Locate each line holding the string "script" and copy it.

INFORMATION SHOWN:
....................

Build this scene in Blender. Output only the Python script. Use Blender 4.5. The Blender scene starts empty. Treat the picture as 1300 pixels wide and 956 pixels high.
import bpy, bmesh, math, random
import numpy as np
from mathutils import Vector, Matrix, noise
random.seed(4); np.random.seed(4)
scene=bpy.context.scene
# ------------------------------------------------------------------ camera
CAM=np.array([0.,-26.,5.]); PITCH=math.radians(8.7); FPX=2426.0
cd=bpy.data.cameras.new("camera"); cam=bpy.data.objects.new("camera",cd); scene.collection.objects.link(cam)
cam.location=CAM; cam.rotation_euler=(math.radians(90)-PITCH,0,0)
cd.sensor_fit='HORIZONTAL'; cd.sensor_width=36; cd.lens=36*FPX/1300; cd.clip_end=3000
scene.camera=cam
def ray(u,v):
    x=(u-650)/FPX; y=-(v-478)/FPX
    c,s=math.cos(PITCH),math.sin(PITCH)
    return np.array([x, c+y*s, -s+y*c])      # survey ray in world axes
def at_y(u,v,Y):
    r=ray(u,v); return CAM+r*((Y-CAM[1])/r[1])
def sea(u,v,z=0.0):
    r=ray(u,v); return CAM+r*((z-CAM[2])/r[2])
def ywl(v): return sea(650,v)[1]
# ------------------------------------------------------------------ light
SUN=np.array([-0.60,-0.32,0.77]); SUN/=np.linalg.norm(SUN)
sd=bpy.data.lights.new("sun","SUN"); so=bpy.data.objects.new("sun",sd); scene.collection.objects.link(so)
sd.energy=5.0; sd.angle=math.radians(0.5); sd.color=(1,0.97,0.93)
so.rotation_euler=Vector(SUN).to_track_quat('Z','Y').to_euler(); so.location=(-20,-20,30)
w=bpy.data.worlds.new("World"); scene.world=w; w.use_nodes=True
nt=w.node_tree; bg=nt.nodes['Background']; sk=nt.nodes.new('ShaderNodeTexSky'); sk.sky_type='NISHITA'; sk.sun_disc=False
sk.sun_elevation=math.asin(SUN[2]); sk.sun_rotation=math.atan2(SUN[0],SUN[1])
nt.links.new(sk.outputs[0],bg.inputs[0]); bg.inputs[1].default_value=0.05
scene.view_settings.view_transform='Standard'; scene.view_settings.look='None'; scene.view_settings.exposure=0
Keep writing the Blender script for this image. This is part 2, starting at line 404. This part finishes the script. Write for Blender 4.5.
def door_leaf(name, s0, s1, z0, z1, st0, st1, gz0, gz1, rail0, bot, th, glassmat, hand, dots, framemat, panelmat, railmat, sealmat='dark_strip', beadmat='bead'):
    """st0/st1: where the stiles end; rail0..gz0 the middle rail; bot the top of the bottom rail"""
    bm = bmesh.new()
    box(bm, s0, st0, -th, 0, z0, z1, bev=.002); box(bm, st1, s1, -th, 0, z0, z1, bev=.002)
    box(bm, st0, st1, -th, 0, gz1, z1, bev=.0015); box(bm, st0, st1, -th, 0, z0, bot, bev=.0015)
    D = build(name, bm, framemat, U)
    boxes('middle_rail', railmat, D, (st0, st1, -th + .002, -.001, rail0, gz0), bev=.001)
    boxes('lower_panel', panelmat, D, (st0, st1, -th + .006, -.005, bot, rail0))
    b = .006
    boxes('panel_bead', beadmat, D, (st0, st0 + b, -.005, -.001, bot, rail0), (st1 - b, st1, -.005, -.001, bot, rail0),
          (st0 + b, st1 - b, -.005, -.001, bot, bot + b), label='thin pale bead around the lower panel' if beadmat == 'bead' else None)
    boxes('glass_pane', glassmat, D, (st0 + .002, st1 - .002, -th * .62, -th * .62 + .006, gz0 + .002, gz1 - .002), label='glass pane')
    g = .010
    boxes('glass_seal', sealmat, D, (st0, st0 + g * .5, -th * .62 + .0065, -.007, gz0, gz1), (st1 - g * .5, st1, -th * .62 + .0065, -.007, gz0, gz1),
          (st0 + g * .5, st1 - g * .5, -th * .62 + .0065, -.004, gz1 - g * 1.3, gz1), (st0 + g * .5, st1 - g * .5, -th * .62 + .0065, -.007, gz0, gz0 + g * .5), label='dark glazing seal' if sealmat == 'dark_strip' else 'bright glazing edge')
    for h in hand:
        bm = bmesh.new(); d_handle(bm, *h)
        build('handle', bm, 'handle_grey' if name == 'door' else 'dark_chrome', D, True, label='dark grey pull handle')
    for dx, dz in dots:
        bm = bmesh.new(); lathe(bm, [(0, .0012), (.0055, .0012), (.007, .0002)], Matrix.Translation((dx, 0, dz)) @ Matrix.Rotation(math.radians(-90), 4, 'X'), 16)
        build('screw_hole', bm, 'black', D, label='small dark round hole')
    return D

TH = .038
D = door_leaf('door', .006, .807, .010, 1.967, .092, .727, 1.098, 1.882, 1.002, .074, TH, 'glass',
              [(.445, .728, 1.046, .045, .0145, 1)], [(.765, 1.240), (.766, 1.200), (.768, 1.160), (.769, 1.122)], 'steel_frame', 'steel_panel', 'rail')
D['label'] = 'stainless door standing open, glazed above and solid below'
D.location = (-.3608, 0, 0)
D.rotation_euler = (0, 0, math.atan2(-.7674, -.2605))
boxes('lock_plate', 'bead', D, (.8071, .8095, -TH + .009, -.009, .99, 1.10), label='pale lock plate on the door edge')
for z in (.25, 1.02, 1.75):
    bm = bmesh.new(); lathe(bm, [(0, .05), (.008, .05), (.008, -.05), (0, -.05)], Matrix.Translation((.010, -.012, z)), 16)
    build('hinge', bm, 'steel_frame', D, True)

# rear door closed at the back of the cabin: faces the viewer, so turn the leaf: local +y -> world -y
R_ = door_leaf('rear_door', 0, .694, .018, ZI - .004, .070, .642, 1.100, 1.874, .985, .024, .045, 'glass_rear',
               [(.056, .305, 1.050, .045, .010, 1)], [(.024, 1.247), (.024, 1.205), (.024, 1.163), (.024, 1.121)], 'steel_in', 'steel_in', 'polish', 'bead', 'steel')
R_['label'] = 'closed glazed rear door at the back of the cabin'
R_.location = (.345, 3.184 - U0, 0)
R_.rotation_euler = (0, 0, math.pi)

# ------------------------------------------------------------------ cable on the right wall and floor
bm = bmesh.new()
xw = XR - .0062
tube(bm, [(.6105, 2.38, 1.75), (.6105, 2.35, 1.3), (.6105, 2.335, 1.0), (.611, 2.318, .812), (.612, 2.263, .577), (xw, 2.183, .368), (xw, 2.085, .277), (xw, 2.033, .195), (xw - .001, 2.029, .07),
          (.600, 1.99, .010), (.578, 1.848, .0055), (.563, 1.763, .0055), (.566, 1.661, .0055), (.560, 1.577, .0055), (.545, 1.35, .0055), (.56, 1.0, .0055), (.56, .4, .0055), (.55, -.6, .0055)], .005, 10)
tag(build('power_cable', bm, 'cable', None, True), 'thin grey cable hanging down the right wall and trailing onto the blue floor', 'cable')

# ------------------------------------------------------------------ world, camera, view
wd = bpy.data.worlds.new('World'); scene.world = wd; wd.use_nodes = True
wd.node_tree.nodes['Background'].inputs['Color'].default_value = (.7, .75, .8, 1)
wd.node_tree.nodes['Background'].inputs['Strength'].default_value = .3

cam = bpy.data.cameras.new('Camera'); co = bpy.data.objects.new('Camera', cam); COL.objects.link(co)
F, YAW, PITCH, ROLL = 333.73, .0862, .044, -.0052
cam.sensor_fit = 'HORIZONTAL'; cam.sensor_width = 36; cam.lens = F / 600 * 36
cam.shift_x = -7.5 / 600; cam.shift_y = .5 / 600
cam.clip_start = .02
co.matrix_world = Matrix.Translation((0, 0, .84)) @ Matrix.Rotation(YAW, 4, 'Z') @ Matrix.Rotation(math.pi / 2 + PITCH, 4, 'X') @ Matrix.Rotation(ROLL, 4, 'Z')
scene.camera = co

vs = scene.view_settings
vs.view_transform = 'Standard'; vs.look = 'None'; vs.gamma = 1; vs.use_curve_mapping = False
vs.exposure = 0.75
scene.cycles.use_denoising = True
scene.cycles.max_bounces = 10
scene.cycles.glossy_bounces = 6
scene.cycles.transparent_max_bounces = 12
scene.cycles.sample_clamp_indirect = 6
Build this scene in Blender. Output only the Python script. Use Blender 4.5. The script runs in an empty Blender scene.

....................

FINAL RESULT:
Build this scene in Blender. Output only the Python script. Use Blender 4.5. The Blender scene starts empty. Treat the picture as 1300 pixels wide and 956 pixels high.
Keep writing the Blender script for this image. This is part 2, starting at line 404. This part finishes the script. Write for Blender 4.5.
Build this scene in Blender. Output only the Python script. Use Blender 4.5. The script runs in an empty Blender scene.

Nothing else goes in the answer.